Wednesday, February 4, 2009

Israelis with disabilities need transportation to participate in election

From The Jerusalem Post:


Thousands of wheelchair-bound voters could be forced to stay home during Tuesday's general election after the Central Elections Committee failed to consider how disabled and homebound citizens would reach the polling stations, The Jerusalem Post has learned.

While legislation dictates that anybody living more than 20 km. from their local polling station is entitled to free transportation on Election Day, there is no law forcing the Central Elections Committee to ensure a similar transportation provision for the disabled, committee spokesman Giora Pordes explained to the Post on Tuesday.

However, those working with the disabled and representatives of the community said that for some elderly and disabled people even short distances to the polling stations were insurmountable without assistance.

"Perhaps if we'd been contacted by disabled representatives 90 days ago we could have found a way to allocate funds for such a service," Pordes said, adding that the Central Elections Committee had made extra efforts this year to ensure some 1,400 polling stations were disabled-friendly.

These efforts aside, for disabled people such as Gaby Zilber, 52, the question remains as to how he will reach his local polling station.
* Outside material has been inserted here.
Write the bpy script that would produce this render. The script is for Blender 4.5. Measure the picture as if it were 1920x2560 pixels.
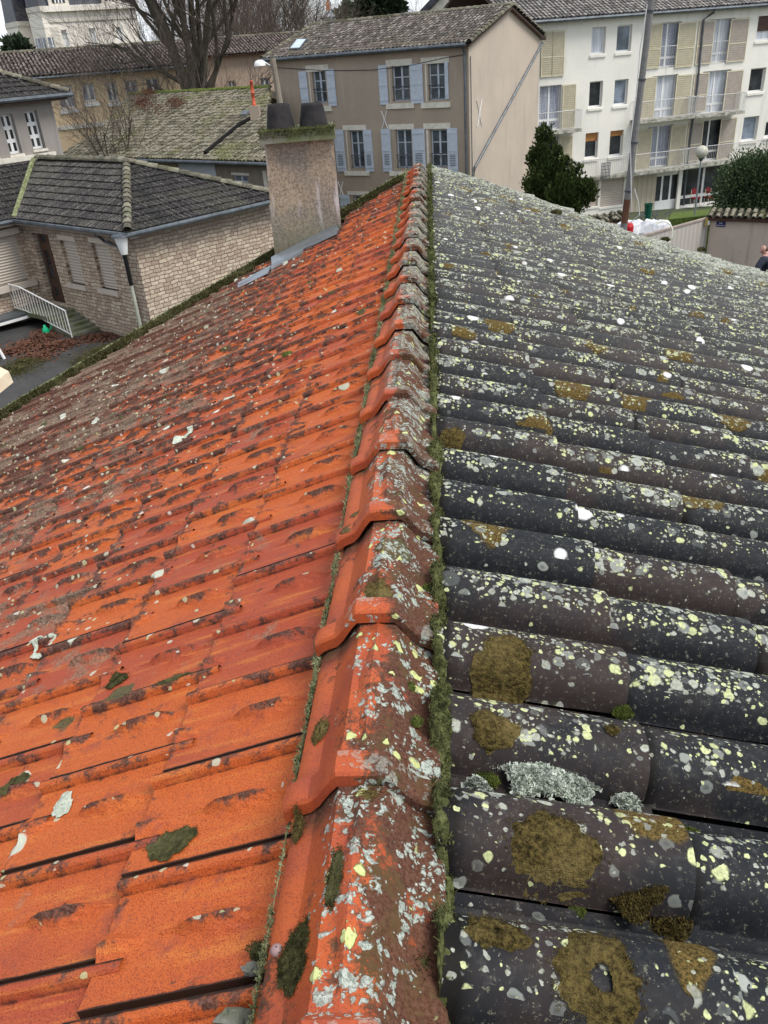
import bpy, math, random
import numpy as np
from mathutils import Vector, Matrix
random.seed(7); rng = np.random.default_rng(7)
for o in list(bpy.data.objects): bpy.data.objects.remove(o)
scn = bpy.context.scene
# ------------------------------------------------------------------ camera, world, sun
YAW, PITCH, ROLL, FPX = 0.0847998698, 0.5157642446, -0.0786614166, 2030.60
def cam_axes():
    cy, sy, cp, sp = math.cos(YAW), math.sin(YAW), math.cos(PITCH), math.sin(PITCH)
    f = np.array([-sy*cp, cy*cp, -sp]); r = np.array([cy, sy, 0.0]); u = np.cross(r, f)
    cr, sr = math.cos(ROLL), math.sin(ROLL)
    return r*cr+u*sr, -r*sr+u*cr, f
CR, CU, CF = cam_axes()
cd = bpy.data.cameras.new("camera"); cam = bpy.data.objects.new("camera", cd); scn.collection.objects.link(cam)
cam.matrix_world = Matrix(((CR[0], CU[0], -CF[0], 0), (CR[1], CU[1], -CF[1], 0), (CR[2], CU[2], -CF[2], 0), (0, 0, 0, 1)))
cd.sensor_fit = 'VERTICAL'; cd.sensor_height = 36; cd.lens = FPX/2560*36; cd.clip_start = 0.05; cd.clip_end = 3000
scn.camera = cam
w = bpy.data.worlds.new("World"); scn.world = w; w.use_nodes = True
SUN_EL, SUN_AZ = math.radians(56), math.radians(112)      # high soft sun to the right of the camera
nt = w.node_tree; bg = nt.nodes['Background']
sky = nt.nodes.new('ShaderNodeTexSky'); sky.sky_type = 'NISHITA'; sky.sun_disc = False
sky.sun_elevation = SUN_EL; sky.sun_rotation = SUN_AZ; sky.air_density = 1.0; sky.dust_density = 1.5; sky.ozone_density = 1.0
tc = nt.nodes.new('ShaderNodeTexCoord'); mp = nt.nodes.new('ShaderNodeMapping'); mp.inputs['Scale'].default_value = (1, 1, 2.6); nt.links.new(tc.outputs['Generated'], mp.inputs[0])
nz = nt.nodes.new('ShaderNodeTexNoise'); nz.inputs['Scale'].default_value = 3.2; nz.inputs['Detail'].default_value = 6; nt.links.new(mp.outputs[0], nz.inputs['Vector'])
mr = nt.nodes.new('ShaderNodeMapRange'); mr.inputs[1].default_value = .36; mr.inputs[2].default_value = .58; mr.inputs[3].default_value = .45; mr.inputs[4].default_value = .96; nt.links.new(nz.outputs[0], mr.inputs[0])
mx = nt.nodes.new('ShaderNodeMix'); mx.data_type = 'RGBA'; nt.links.new(mr.outputs[0], mx.inputs[0]); nt.links.new(sky.outputs[0], mx.inputs[6]); mx.inputs[7].default_value = (6.6, 6.9, 7.3, 1)   # broken cloud cover
nt.links.new(mx.outputs[2], bg.inputs[0]); bg.inputs[1].default_value = 0.105
sd = bpy.data.lights.new("sun", 'SUN'); sd.energy = 2.0; sd.angle = math.radians(25); sd.color = (1, 0.96, 0.9)
sun = bpy.data.objects.new("sun", sd); scn.collection.objects.link(sun)
sdir = Vector((math.sin(SUN_AZ)*math.cos(SUN_EL), math.cos(SUN_AZ)*math.cos(SUN_EL), math.sin(SUN_EL)))
sun.rotation_euler = sdir.to_track_quat('Z', 'Y').to_euler(); sun.location = (0, 0, 30)
scn.view_settings.view_transform = 'Standard'; scn.view_settings.look = 'None'
scn.view_settings.exposure = 0.72; scn.view_settings.gamma = 1

# ------------------------------------------------------------------ photograph geometry helpers
def ray(px, py): return CF + (px-960)/FPX*CR - (py-1280)/FPX*CU
def at_dist(px, py, D):
    d = ray(px, py); return d*(D/math.hypot(d[0], d[1]))
def hdir(xv):
    d = ray(xv, 131+(872-xv)*.0764)[:2]; return d/np.hypot(*d)
def ground_z(x, y):
    base = -7.58-.0371*np.clip(x, -40, 40)-.0307*np.clip(y, -30, 60)
    far = np.hypot(x, y)
    t = np.clip((far-62)/90, 0, 1); t = t*t*(3-2*t)
    return base+t*8.0+np.clip(far-150, 0, 900)*.022
def Z1(x, y): return x*.4219, y*.4219
def Z2(x, y): return 600+x*.4702, y*.4702
def Z3(x, y): return 1280+x*.3858, y*.3858
def Z4(x, y): return x*.4219, 380+y*.4219
def ZD(x, y): return x*.226, 400+y*.226
def Z7(x, y): return 600+x*.2441, 220+y*.2441
def ZC(x, y): return x*.217, y*.217
def ZH(x, y): return x*.1266, 180+y*.1266
def IDN(x, y): return x, y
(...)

"It's only about half a kilometer from my home but unless someone takes me, I will not be able to get there," said Zilber, who suffered a stroke last year that left him unable to walk. "Until this happened to me, I was like everyone else and did not realize that the state completely ignores the needs of the disabled."

Zilber said he was almost ready to give up on voting when he heard earlier this week that the Yad Sarah volunteer organization, which runs a fleet of more than 30 disabled-friendly ambulances, had agreed to provide wheelchair-bound voters with a free ride to the polling stations nationwide on Election Day.

Yad Sarah's spokesman, David Rothner, told the Post that the organization had approached the Central Elections Committee to find funding for the free service but that its request for financial aid had been denied.

"This not a new problem," Rothner said. "It's simply a case of no one thinking about the needs of the disabled."

"Israel is supposed to be a democratic country, but under the current situation there are not equal rights for all its citizens," said Yuval Wagner, director and founder of the nonprofit Access Israel and himself a wheelchair-bound IDF veteran.

"The problem is much larger than just transportation, we are also talking about access to voting for all people with disabilities, including those who are hearing- or vision-impaired and other disabilities," he said.

Wagner said his organization had been lobbying the state for years to improve accessibility for the disabled at polling stations, as well as to advertise special electoral procedures to those with difficulties.

"There have been some changes, but only cosmetic," complained Wagner, adding that during the next parliamentary session Access Israel planned to lobby Knesset members to change the laws on the issue.

Vered Swid, Prime Minister Ehud Olmert's adviser on social affairs, said meetings had been held before the current election campaign between the Central Elections Committee and the disabled community to pinpoint the problems and improve general accessibility, but the issue of transportation "just did not come up."

"Its too late to address this problem for next week's election," she said. "Unfortunately, there is a very large group of disabled people in Israel due to the country's many wars and we definitely need to find a solution to this problem for next time."

At the Central Elections Committee, Pordes also said that director-general Tamar Edri would push for change, but added that he was not hopeful this loophole could be resolved without legislation.

"We can ask for change, but we can't control whether it will happen," he said, adding that organizations such as Yad Sarah were in a much better position to demand that this problem is resolved by next time.

Yad Sarah's Rothner said: "We are not a political organization and are not involved in lobbying Knesset members to change the law... In any case, it should just be a given that disabled people struggle during every election to reach the polls, and its about time the state found a solution."